-- start --
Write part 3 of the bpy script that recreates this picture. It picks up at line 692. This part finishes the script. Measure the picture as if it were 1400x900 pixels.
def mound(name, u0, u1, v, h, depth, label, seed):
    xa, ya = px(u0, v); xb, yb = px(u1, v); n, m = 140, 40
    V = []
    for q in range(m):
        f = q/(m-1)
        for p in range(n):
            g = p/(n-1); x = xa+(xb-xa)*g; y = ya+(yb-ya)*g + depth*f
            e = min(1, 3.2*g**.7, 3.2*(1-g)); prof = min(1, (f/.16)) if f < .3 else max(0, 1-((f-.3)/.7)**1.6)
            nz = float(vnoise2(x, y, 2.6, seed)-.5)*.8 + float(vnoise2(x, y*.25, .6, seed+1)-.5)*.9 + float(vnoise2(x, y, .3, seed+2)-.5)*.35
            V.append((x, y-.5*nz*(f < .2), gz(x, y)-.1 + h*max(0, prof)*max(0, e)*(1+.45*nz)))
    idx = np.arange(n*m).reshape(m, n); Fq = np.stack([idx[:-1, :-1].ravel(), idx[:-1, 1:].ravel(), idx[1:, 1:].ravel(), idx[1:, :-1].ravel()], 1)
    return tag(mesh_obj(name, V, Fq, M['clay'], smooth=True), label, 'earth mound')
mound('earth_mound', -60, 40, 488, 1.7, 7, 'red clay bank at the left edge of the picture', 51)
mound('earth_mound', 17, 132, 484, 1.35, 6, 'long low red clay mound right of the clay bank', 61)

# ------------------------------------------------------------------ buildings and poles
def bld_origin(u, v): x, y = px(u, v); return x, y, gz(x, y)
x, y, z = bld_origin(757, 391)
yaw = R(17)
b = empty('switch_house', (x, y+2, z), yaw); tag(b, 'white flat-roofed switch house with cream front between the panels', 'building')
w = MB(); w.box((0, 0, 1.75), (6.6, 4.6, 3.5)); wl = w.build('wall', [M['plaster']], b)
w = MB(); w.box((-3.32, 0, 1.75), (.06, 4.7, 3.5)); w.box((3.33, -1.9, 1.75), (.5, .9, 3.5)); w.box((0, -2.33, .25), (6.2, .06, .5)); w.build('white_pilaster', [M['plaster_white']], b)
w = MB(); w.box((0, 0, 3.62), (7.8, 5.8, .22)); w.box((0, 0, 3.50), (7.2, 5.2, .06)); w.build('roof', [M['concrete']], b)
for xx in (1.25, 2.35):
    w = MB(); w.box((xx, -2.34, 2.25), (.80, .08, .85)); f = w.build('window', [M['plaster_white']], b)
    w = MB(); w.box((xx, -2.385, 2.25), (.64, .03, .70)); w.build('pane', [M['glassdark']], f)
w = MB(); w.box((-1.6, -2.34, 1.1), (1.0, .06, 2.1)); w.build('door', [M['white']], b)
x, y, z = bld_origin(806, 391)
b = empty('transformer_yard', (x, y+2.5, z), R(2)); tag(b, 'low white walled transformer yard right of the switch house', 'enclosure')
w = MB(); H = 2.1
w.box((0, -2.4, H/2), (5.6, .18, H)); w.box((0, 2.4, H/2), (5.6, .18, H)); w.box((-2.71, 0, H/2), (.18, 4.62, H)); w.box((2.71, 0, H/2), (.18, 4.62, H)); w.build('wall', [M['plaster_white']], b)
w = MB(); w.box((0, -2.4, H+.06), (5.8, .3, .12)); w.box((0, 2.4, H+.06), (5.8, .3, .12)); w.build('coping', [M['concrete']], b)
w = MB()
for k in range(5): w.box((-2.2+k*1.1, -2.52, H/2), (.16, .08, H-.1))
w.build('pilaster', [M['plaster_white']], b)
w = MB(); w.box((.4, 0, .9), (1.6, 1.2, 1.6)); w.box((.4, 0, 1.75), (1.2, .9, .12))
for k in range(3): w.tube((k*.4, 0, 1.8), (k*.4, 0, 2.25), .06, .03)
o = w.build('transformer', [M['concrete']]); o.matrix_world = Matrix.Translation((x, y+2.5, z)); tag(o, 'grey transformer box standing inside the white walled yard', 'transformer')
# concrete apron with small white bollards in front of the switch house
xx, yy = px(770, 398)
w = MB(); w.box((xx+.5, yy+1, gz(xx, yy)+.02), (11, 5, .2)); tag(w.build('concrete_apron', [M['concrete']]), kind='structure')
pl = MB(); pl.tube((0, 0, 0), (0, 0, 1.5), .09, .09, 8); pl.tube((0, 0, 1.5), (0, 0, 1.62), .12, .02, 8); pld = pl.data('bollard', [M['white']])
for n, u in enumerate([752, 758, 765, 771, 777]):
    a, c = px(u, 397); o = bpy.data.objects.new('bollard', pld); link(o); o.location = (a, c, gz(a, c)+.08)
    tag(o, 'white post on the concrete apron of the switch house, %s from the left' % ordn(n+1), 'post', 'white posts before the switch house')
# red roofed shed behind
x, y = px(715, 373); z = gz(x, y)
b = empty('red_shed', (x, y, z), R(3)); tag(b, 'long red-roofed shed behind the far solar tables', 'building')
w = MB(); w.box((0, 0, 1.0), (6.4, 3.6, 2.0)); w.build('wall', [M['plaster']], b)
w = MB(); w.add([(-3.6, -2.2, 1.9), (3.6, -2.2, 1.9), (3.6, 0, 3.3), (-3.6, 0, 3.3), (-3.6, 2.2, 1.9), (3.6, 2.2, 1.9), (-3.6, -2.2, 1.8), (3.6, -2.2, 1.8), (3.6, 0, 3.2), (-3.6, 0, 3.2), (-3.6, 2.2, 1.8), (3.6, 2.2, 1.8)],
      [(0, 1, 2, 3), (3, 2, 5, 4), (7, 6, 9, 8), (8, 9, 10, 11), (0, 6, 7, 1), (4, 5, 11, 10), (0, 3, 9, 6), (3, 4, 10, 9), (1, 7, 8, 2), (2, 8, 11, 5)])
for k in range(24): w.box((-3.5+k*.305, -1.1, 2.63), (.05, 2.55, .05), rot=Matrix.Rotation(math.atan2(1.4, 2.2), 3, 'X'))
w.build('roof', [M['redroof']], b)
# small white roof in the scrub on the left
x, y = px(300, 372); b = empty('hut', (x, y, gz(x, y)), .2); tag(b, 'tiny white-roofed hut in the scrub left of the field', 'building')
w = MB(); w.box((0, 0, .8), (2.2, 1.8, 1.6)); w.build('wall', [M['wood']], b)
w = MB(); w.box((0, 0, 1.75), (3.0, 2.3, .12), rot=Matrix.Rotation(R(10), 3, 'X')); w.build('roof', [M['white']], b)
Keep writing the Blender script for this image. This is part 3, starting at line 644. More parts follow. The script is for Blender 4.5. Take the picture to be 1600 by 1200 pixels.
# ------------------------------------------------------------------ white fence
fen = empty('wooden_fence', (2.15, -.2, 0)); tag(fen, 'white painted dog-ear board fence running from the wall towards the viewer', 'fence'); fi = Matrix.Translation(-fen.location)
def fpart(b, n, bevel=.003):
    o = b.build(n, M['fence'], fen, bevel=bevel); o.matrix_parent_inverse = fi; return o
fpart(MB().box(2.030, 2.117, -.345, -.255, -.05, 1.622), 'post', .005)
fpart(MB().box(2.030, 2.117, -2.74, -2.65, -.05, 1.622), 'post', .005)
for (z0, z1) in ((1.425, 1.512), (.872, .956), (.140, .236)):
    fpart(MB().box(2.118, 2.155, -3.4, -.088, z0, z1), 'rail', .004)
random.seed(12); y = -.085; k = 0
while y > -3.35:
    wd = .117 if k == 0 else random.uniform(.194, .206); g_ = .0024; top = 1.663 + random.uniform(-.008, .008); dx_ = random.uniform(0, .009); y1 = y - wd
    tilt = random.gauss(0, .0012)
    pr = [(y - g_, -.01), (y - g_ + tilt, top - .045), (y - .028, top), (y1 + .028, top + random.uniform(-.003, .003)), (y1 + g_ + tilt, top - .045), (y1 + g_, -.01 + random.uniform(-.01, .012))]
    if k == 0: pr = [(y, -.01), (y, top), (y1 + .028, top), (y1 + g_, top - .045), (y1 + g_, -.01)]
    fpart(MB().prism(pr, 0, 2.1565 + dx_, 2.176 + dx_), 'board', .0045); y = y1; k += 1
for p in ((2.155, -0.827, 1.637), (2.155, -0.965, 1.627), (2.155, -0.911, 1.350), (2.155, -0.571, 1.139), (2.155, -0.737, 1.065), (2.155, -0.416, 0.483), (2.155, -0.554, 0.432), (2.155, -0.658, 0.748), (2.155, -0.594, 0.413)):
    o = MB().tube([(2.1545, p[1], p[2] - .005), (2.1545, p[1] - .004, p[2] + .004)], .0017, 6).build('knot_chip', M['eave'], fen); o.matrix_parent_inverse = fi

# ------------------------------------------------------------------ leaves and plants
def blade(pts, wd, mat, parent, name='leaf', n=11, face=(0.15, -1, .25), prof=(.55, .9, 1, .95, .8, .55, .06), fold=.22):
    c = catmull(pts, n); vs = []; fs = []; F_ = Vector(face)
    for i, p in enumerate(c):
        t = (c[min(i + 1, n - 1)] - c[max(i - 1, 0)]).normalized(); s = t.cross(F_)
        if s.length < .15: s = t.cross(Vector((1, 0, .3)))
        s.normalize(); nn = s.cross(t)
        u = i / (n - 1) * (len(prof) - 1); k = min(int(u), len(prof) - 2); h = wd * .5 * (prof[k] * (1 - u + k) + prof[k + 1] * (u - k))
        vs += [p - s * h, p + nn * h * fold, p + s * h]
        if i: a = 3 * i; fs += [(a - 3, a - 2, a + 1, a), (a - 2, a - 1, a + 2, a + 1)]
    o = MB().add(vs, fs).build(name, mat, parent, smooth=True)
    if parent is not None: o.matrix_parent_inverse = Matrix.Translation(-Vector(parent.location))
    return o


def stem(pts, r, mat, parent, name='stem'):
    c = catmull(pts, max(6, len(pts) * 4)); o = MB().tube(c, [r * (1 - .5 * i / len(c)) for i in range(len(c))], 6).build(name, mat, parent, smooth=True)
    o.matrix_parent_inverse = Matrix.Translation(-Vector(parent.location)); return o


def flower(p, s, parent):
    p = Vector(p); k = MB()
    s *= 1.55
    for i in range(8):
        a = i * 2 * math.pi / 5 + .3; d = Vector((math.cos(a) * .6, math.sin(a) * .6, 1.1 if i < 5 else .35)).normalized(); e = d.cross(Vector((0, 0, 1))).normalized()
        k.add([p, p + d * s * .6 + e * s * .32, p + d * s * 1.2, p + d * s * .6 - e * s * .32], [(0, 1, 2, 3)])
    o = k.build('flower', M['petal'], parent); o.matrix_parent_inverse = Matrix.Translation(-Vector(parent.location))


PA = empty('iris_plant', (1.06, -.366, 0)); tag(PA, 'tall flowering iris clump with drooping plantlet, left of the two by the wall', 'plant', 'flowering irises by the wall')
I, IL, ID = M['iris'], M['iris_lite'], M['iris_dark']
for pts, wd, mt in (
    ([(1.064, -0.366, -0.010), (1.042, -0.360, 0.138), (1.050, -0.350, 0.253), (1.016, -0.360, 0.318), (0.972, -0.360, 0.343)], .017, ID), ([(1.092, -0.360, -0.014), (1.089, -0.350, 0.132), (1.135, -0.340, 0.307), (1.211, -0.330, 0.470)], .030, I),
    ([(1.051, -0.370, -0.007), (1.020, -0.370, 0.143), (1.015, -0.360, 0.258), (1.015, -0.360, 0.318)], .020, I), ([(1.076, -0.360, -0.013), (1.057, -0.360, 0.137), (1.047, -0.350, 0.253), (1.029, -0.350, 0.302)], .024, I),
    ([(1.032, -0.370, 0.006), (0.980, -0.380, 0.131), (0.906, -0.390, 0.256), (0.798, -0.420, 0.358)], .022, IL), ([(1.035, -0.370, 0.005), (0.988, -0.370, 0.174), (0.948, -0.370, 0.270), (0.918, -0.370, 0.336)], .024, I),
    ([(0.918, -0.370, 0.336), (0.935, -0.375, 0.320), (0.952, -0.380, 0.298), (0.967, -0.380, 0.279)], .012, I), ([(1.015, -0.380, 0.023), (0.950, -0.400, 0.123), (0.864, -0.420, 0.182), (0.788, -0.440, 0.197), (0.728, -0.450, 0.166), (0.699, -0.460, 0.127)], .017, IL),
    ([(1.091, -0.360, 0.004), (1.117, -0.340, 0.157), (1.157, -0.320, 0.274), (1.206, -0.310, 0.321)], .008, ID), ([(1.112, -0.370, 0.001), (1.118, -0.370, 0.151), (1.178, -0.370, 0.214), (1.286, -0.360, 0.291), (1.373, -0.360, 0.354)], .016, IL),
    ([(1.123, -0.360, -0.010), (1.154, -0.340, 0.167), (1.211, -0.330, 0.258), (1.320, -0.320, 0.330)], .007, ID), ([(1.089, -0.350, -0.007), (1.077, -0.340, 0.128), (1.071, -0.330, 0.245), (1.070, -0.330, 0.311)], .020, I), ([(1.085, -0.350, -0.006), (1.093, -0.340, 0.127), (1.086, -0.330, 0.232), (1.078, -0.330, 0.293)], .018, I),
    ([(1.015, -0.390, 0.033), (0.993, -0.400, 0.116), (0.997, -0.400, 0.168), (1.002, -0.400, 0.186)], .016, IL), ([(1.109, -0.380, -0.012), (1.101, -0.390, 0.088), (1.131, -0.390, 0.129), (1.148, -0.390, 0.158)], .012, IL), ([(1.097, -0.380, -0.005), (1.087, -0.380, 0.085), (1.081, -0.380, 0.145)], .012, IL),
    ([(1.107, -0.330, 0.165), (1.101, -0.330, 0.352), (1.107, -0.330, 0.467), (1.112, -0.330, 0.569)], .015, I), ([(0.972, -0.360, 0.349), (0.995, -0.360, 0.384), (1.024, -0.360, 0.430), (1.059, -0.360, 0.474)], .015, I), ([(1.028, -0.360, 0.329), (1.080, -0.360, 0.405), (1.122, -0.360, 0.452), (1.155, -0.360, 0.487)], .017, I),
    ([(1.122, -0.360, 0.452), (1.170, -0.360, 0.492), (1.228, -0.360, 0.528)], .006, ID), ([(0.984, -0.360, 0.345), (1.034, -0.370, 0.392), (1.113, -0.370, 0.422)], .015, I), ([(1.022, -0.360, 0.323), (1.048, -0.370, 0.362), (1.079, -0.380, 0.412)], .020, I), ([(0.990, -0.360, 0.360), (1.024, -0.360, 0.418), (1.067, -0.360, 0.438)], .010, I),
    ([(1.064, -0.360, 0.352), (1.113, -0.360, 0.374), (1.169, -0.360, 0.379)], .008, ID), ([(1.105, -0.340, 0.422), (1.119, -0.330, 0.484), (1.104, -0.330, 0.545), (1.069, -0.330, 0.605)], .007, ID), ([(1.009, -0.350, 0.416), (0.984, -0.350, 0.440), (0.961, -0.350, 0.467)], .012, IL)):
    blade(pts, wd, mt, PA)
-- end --
Exercise details -
Restate exactly the records above from their first line through the line that holds "mound('earth_mound', 17, 132, 484, 1.35, 6, 'long", please, including both and leaving out all others.

Finished exercise -
Write part 3 of the bpy script that recreates this picture. It picks up at line 692. This part finishes the script. Measure the picture as if it were 1400x900 pixels.
def mound(name, u0, u1, v, h, depth, label, seed):
    xa, ya = px(u0, v); xb, yb = px(u1, v); n, m = 140, 40
    V = []
    for q in range(m):
        f = q/(m-1)
        for p in range(n):
            g = p/(n-1); x = xa+(xb-xa)*g; y = ya+(yb-ya)*g + depth*f
            e = min(1, 3.2*g**.7, 3.2*(1-g)); prof = min(1, (f/.16)) if f < .3 else max(0, 1-((f-.3)/.7)**1.6)
            nz = float(vnoise2(x, y, 2.6, seed)-.5)*.8 + float(vnoise2(x, y*.25, .6, seed+1)-.5)*.9 + float(vnoise2(x, y, .3, seed+2)-.5)*.35
            V.append((x, y-.5*nz*(f < .2), gz(x, y)-.1 + h*max(0, prof)*max(0, e)*(1+.45*nz)))
    idx = np.arange(n*m).reshape(m, n); Fq = np.stack([idx[:-1, :-1].ravel(), idx[:-1, 1:].ravel(), idx[1:, 1:].ravel(), idx[1:, :-1].ravel()], 1)
    return tag(mesh_obj(name, V, Fq, M['clay'], smooth=True), label, 'earth mound')
mound('earth_mound', -60, 40, 488, 1.7, 7, 'red clay bank at the left edge of the picture', 51)
mound('earth_mound', 17, 132, 484, 1.35, 6, 'long low red clay mound right of the clay bank', 61)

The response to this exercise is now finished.